:: INPUT DATA
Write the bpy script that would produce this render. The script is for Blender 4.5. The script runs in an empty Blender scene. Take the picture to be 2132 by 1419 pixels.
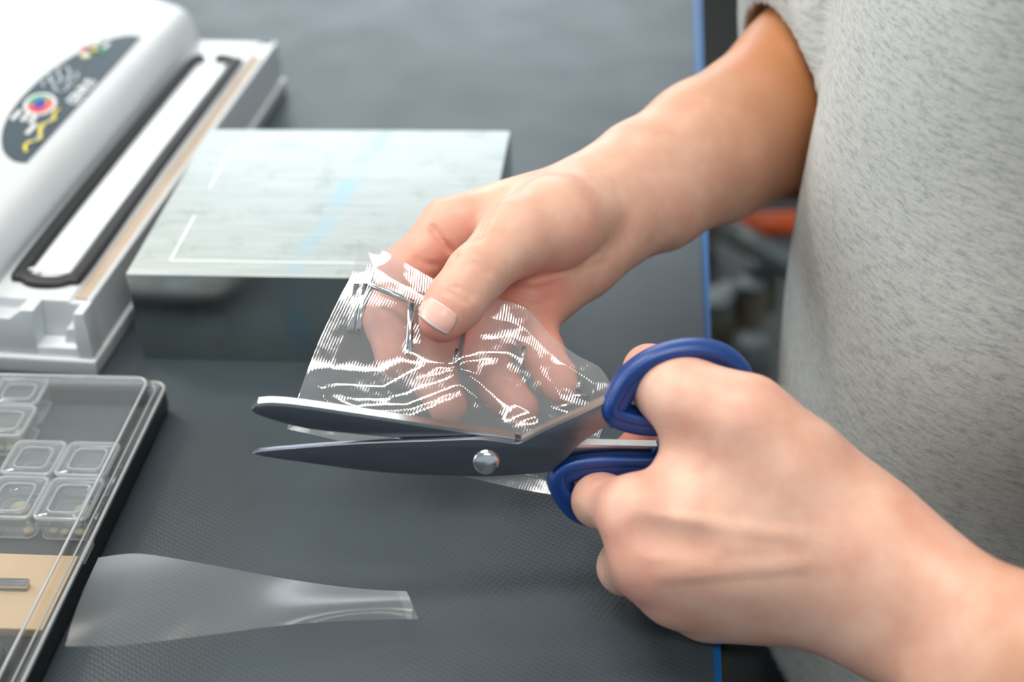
import bpy, bmesh, math, random
import numpy as np
from mathutils import Vector, Matrix, noise as mnoise
random.seed(7); np.random.seed(7)
SC = bpy.context.scene
COL = SC.collection

# ------------------------------------------------------------------ camera
CAM_H = .42
FPX, PITCH, YAW, ROLL = 3012.09, .6027, .1183, -.0478
W_, H_ = 2132, 1419
fwd = np.array([-math.sin(YAW)*math.cos(PITCH), math.cos(YAW)*math.cos(PITCH), -math.sin(PITCH)])
_r = np.array([math.cos(YAW), math.sin(YAW), 0.]); _u = np.cross(_r, fwd)
RT = math.cos(ROLL)*_r + math.sin(ROLL)*_u
UP = -math.sin(ROLL)*_r + math.cos(ROLL)*_u
CP = np.array([0, 0, CAM_H])
def ray(x, y): return fwd + RT*((x-W_/2)/FPX) + UP*((H_/2-y)/FPX)
def at(x, y, d): return CP + ray(x, y)*d                 # point of the place seen at a pixel, d metres deep
def onz(x, y, z=0.):
    v = ray(x, y); return CP + v*((z-CAM_H)/v[2])
cd = bpy.data.cameras.new('camera'); cam = bpy.data.objects.new('camera', cd); COL.objects.link(cam)
cd.sensor_width = 36; cd.lens = FPX/W_*36; cd.clip_start = .02
cam.matrix_world = Matrix(((RT[0], UP[0], -fwd[0], CP[0]), (RT[1], UP[1], -fwd[1], CP[1]), (RT[2], UP[2], -fwd[2], CP[2]), (0, 0, 0, 1)))
cd.dof.use_dof = True; cd.dof.focus_distance = .595; cd.dof.aperture_fstop = 5.0
SC.camera = cam

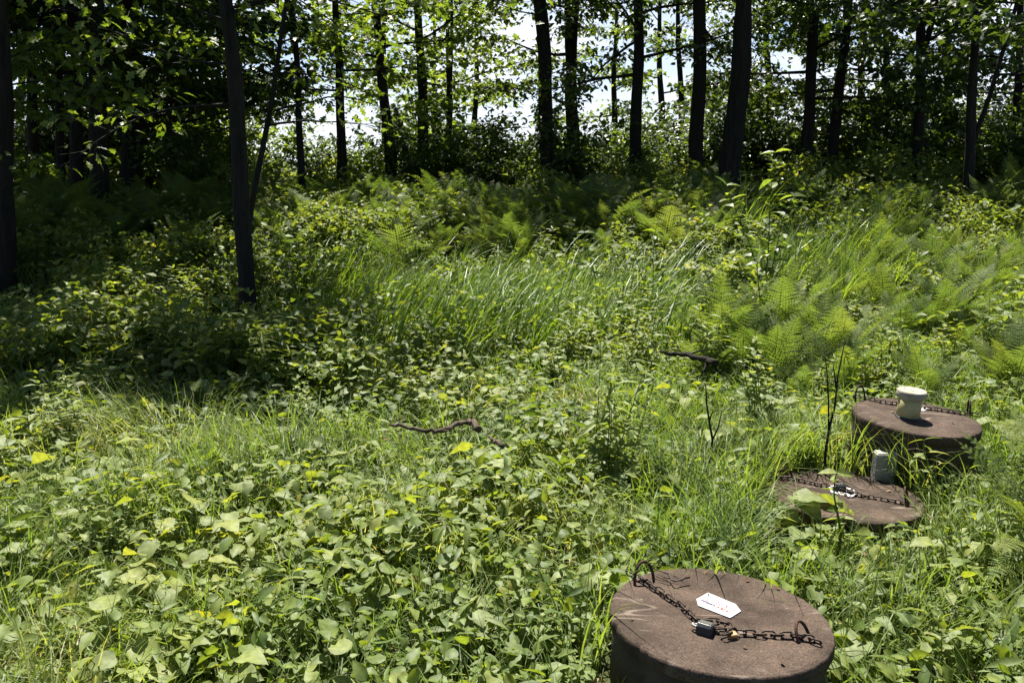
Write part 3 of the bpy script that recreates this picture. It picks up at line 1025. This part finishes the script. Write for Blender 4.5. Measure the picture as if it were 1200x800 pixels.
# ------------------------------------------------------------------ individual plants
def filt(p, h=0.0, pad=.1):
    return p[outside_covers(p[:, 0], p[:, 1], pad) & sight_ok(p[:, 0], p[:, 1], h)]


# broad-leaved plants of the foreground carpet
BROAD = [broad_mesh('broadleaf_plant', random.choice((8, 9, 10, 12)), s * .88, h) for s, h in ((.07, .12), (.082, .15), (.09, .16), (.066, .18), (.098, .19), (.05, .13), (.074, .21), (.06, .15))]
WIDE = grid_leaf((0, .1, .3, .55, .8, 1), (.03, .22, .34, .33, .2, .005), cols=(-1, -.5, 0, .5, 1), fold=.25, droop=.3, wave=.1)
BROAD += [broad_mesh('broadleaf_plant', 14, .062, .14, WIDE, M_HERB), broad_mesh('broadleaf_plant', 16, .055, .18, WIDE, M_HERB), broad_mesh('broadleaf_plant', 11, .085, .15, MAPLE, M_COVER),
          broad_mesh('broadleaf_plant', 13, .075, .18, MAPLE, M_HERB), broad_mesh('broadleaf_plant', 15, .08, .2, LANCE, M_HERB)]
def dbroad(x, y, px, py):
    w = np.where((px < 720) & (py > 470), 1.0, .42)
    w = np.where((px > 980) & (py > 600), .45, w)
    return w * np.clip(.25 + 1.1 * smooth(.3, .62, noise2(x, y, .8, 31)), 0, 1)
bp = filt(scatter(300, 1.35, 6.6, 60, dens=dbroad), .12, .1)[:288]
place(BROAD, bp, 'broadleaf_plant', 'low broad-leaved plant, one of many carpeting the clearing floor', 'plant', 'broad-leaved plants carpeting the clearing', .75, 1.25, h=.1)

# big single burdock-like leaves near the covers
for (px, py, z, s, n, lab) in ((845, 636, .0, 1.2, 6, 'large broad-leaved plant standing behind the sign-bearing cover'),
                               (895, 640, .0, 1.3, 5, 'upright broad-leaved plant with a tall oval leaf right behind the sign-bearing cover'),
                               (1022, 735, .0, 1.2, 5, 'large broad-leaved plant right of the sign-bearing cover'),
                               (945, 640, .0, 1.2, 6, 'broad-leaved plant at the near rim of the low sunken cover'),
                               (905, 612, .0, 1.0, 6, 'broad-leaved plant at the left rim of the low sunken cover'),
                               (1012, 540, .0, 1.2, 7, 'drooping large-leaved plant against the left side of the raised cover'),
                               (1062, 560, .0, 1.1, 5, 'broad-leaved plant at the foot of the raised cover beside the small block')):
    c = at_z(px, py, z)
    o = link('broadleaf_plant', broad_mesh('broadleaf_plant', n, .1 * s, .13 if s < 1.5 else .17), None, (c.x, c.y, float(gz(c.x, c.y))), (0, 0, random.uniform(0, 6)))
    tag(o, lab, 'plant')

# tall arching grass
REED = [tuft_mesh('tall_grass_tuft', 24, l, .016, M_REED, .16, 0.25, .35, .8, .5) for l in (.85, .75, .95, .7)]
pts = []
for k in range(190):
    px = random.uniform(335, 830); py = random.gauss(392 - (px - 340) * .02, 22)
    if random.random() < .25: px = random.uniform(360, 640)
    c = at_z(px, max(py, 350), 0); pts.append((c.x, c.y))
place(REED, pts, 'tall_grass_tuft', 'tuft of tall arching grass, one of the band of tall grass before the shaded ferns', 'grass tuft', 'band of tall grass across the middle', .7, 1.05, (0, .35))
REED2 = [tuft_mesh('tall_grass_tuft', 34, l, .014, M_REED, .2, 0.3, .22, .7, .7) for l in (.85, .95, .75)]
pts = []
for k in range(34):
    px = random.gauss(965, 42); py = random.uniform(330, 395)
    c = at_z(px, py, 0); pts.append((c.x, c.y))
place(REED2, pts, 'tall_grass_tuft', 'tall upright grass tuft in the thick clump amid the sunlit ferns', 'grass tuft', 'clump of tall grass amid the sunlit ferns', .8, 1.15, (0, .5))
REED3 = [tuft_mesh('grass_tussock', 60, l, .0045, M_GRASS, .1, None, .35, 1.2) for l in (.3, .36, .26)]
pts = filt(scatter(110, 1.4, 7.5, 60), .2, .12)
place(REED3, pts, 'grass_tussock', 'fine-bladed green grass tussock, one of many among the broad leaves', 'grass tuft', 'fine grass tussocks in the clearing', .7, 1.2)

# ferns
FERN = [fern_mesh('fern', n, l) for n, l in ((13, 1.0), (14, .9), (11, 1.1), (15, .8), (8, 1.15), (9, .95))]
pts = []
def fern_zone(px0, px1, d0, d1, n):
    for k in range(n):
        d = random.uniform(d0, d1); px = random.uniform(px0, px1)
        c = at_y(px, 240, d); pts.append((c.x, d))
fern_zone(380, 860, 10.6, 16.5, 118)
fern_zone(10, 380, 10.8, 15.0, 50)
place(FERN, pts, 'fern', 'green fern clump in the shaded fern bank below the tree trunks', 'fern', 'shaded fern bank along the wood edge', .55, .92)
FERNUP = [fern_mesh('fern', n, l, spread=.62, low=1.0) for n, l in ((10, 1.0), (12, .9), (9, 1.15), (7, 1.05))]
pts = []
fern_zone(840, 1210, 6.8, 13.5, 84)
fern_zone(1000, 1190, 7.0, 9.5, 18)
fern_zone(830, 1010, 5.5, 7.0, 18)
fern_zone(1100, 1230, 5.2, 7.4, 12)
pts = [tuple(p) for p in filt(np.array(pts), .5, .25)]
place(FERNUP + FERN[:2], pts, 'fern', 'bright sunlit fern clump on the open right side of the clearing', 'fern', 'sunlit ferns on the right', .38, .74)
for (px, py, rz, s, lab) in ((1225, 700, 2.2, .75, 'large bright fern at the right edge, level with the sign-bearing cover'),
                             (1275, 640, 1.0, .95, 'bright fern leaning in from the right edge behind the nearest one')):
    c = at_z(px, py, 0)
    o = link('fern', FERN[int(s > .9)], None, (c.x, c.y, float(gz(c.x, c.y))), (0, 0, rz)); o.scale = (s * .8,) * 3
    tag(o, lab, 'fern')

# upright leafy weeds
WEED = [weed_mesh('leafy_weed', h, n, T, l, M_HERB, p) for h, n, T, l, p in
        ((.5, 5, OVATE, .075, 9), (.42, 6, LANCE, .1, 10), (.6, 4, OVATE, .085, 10), (.36, 7, OVATE, .06, 8), (.55, 5, LANCE, .12, 11))]
def dweed(x, y, px, py):
    w = np.where((px > 640) & (y > 4.3), 1.0, .25)
    w = np.where((px < 420) & (y > 5.2), .9, w)
    return w * np.clip(.3 + smooth(.35, .7, noise2(x, y, 1.3, 41)), 0, 1)
wp = filt(scatter(190, 3.2, 11.5, 60, dens=dweed), .5, .15)[:180]
place(WEED, wp, 'leafy_weed', 'upright leafy weed, one of many standing among the grass and ferns', 'weed', 'leafy weeds standing in the clearing', .65, 1.25)
WLOW = [weed_mesh('low_weed', .2, 5, OVATE, .05, M_HERB, 6), weed_mesh('low_weed', .24, 4, LANCE, .075, M_HERB, 7), weed_mesh('low_weed', .17, 7, OVATE, .04, M_HERB, 5)]
wp = filt(scatter(150, 1.4, 4.6, 60), .2, .1)[:140]
place(WLOW, wp, 'low_weed', 'short leafy weed seedling, one of many low in the foreground', 'weed', 'short weeds in the foreground', .7, 1.3)

# bushy growth of the shaded left and the wood edge
BUSH = [bush_mesh('leafy_bush', .5, .7, 420, OVATE, .085, M_HERB), bush_mesh('leafy_bush', .45, .85, 460, OVATE, .075, M_HERB, 11),
        bush_mesh('leafy_bush', .6, .6, 420, SIMPLE, .09, M_HERB, 12)]
pts = []
fern_zone(-40, 420, 7.6, 13.5, 46)
fern_zone(-60, 400, 5.7, 7.8, 30)
fern_zone(400, 860, 9.8, 12.0, 16)
fern_zone(700, 1210, 8.0, 14.0, 26)
pts = [p for p in pts if (p[0] + 2.6) ** 2 + (p[1] - 8.3) ** 2 > .6]
place(BUSH, pts, 'leafy_bush', 'low loose leafy bush, one of many in the undergrowth at the wood edge', 'bush', 'low bushes of the undergrowth', .6, 1.1)


pts = []
fern_zone(-40, 1240, 15.5, 24, 110)
place(BUSH, pts, 'leafy_bush', 'low loose leafy bush, one of many in the undergrowth at the wood edge', 'bush', 'low bushes of the undergrowth', 1.0, 1.7)


# individually recognisable weeds
def tall_weed(px, d, ztop, label, lean, n, leafs, T=OVATE, mat=M_BRIGHT, extra=()):
    c = at_y(px, 300, d)
    mb = MB()
    stems = [(lean, ztop)] + list(extra)
    for (ln, zt) in stems:
        g = 0
        P = np.array([(ln * t ** 1.5 + .03 * math.sin(5 * t), .02 * math.sin(3 * t), zt * t - .02) for t in np.linspace(0, 1, 12)])
        tube(mb, P, np.linspace(.008, .002, 12), 5, .3)
        for k in range(n):
            t = .35 + .65 * k / (n - 1)
            i = min(10, int(t * 11)); f = t * 11 - i
            p = P[i] * (1 - f) + P[i + 1] * f
            for q in (0, 1):
                az = k * 1.3 + q * 3.1 + random.gauss(0, .3)
                el = random.gauss(.25, .3)
                one_leaf(mb, T, p, (math.cos(az) * math.cos(el), math.sin(az) * math.cos(el), math.sin(el)), np.array((0, 0, 1)) + rng.normal(0, .3, 3),
                         leafs * random.uniform(.7, 1.2), min(1, max(0, random.gauss(.6, .2))))
    o = link('tall_weed', mb.mesh('tall_weed', mat), None, (c.x, d, float(gz(c.x, d))))
    tag(o, label, 'weed')


tall_weed(895, 8.6, 1.62, 'tall sunlit weed with long yellow-green leaves in front of the thickest right-hand trunk', .08, 13, .135, OVATE, M_LIT, ((-.38, 1.3), (.28, 1.2)))
tall_weed(893, 6.9, .82, 'sunlit weed with whorled leaves below the tall yellow-green weed', .0, 9, .11, OVATE, M_BRIGHT)
tall_weed(1005, 3.14, .43, 'slender leafy weed growing before the low sunken cover', .02, 8, .06, OVATE, M_HERB)
tall_weed(760, 8.2, 1.0, 'leafy weed rising above the tall grass right of centre', .1, 9, .11, OVATE, M_BRIGHT, ((-.15, .85),))
tall_weed(700, 8.6, .9, 'leafy weed with pale tips at the top of the tall grass', -.1, 8, .1, OVATE, M_BRIGHT)
tall_weed(1122, 3.72, .36, 'narrow-leaved weed against the right side of the raised cover', -.03, 8, .09, LANCE, M_HERB)
tall_weed(368, 7.3, .62, 'weed with grassy leaves right of the nearest trunk', .1, 9, .1, LANCE, M_HERB)

# ------------------------------------------------------------------ trees
DENS = 1.55


def limb_path(p0, az, el, L_, n=7, curve=.25, droop=.0):
    P = [np.array(p0, float)]
    a, e = az, el
    for i in range(n):
        a += random.gauss(0, .13); e += curve / n - droop * (i / n) + random.gauss(0, .09)
        P.append(P[-1] + np.array((math.cos(a) * math.cos(e), math.sin(a) * math.cos(e), math.sin(e))) * L_ / n)
    return np.array(P)


def spray(mbw, mbl, P, r, dens, T, leaf, tint_mu, flat=.45, sub=1.0):
    """side twigs along a limb, each carrying leaves"""
    n = len(P)
    L_ = np.linalg.norm(np.diff(P, axis=0), axis=1).sum()
    ns = max(4, int(L_ * 5.0 * sub))
    for k in range(ns + 1):
        t = .22 + .78 * k / ns if k < ns else 1.0
        i = min(n - 2, int(t * (n - 1))); f = t * (n - 1) - i
        p = P[i] * (1 - f) + P[i + 1] * f
        tan = P[i + 1] - P[i]; az = math.atan2(tan[1], tan[0]) + (random.choice((-1, 1)) * random.uniform(.4, 1.2) if k < ns else 0)
        el = random.gauss(.05, .25)
        l = L_ * random.uniform(.16, .34) * (1.15 - .6 * t) + .25
        Q = limb_path(p, az, el, l, 4, .0, .15)
        tube(mbw, Q, np.linspace(max(.004, r * .22), .002, 5), 3, .5, cap=False)
        m = max(5, int(l * dens * DENS))
        u = rng.uniform(.1, 1.08, m)
        ii = np.minimum(3, (np.clip(u, 0, .999) * 4).astype(int)); ff = (u * 4 - ii)[:, None]
        pos = Q[ii] * (1 - ff) + Q[ii + 1] * ff
        off = rng.normal(0, 1, (m, 3)) * np.array((.13, .13, .055))
        pos = pos + off
        a = np.arctan2(off[:, 1], off[:, 0]) + rng.normal(0, .7, m); e2 = rng.normal(-.3, .35, m)
        head = np.stack([np.cos(a) * np.cos(e2), np.sin(a) * np.cos(e2), np.sin(e2)], 1)
        nrm = np.array((0, 0, 1.0)) + rng.normal(0, flat, (m, 3))
        mbl.inst(T[0], T[1], pos, frames(head, nrm, leaf * rng.uniform(.65, 1.2, m)), np.clip(rng.normal(tint_mu, .2, m), 0, 1))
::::
WHAT THE TASK ASKS
From the records above, repeat exactly the lines from the one with "Write part 3" through the one with "return p[outside_covers(p[:, 0], p[:, 1], pad)", both included.

RESULT BELOW
Write part 3 of the bpy script that recreates this picture. It picks up at line 1025. This part finishes the script. Write for Blender 4.5. Measure the picture as if it were 1200x800 pixels.
# ------------------------------------------------------------------ individual plants
def filt(p, h=0.0, pad=.1):
    return p[outside_covers(p[:, 0], p[:, 1], pad) & sight_ok(p[:, 0], p[:, 1], h)]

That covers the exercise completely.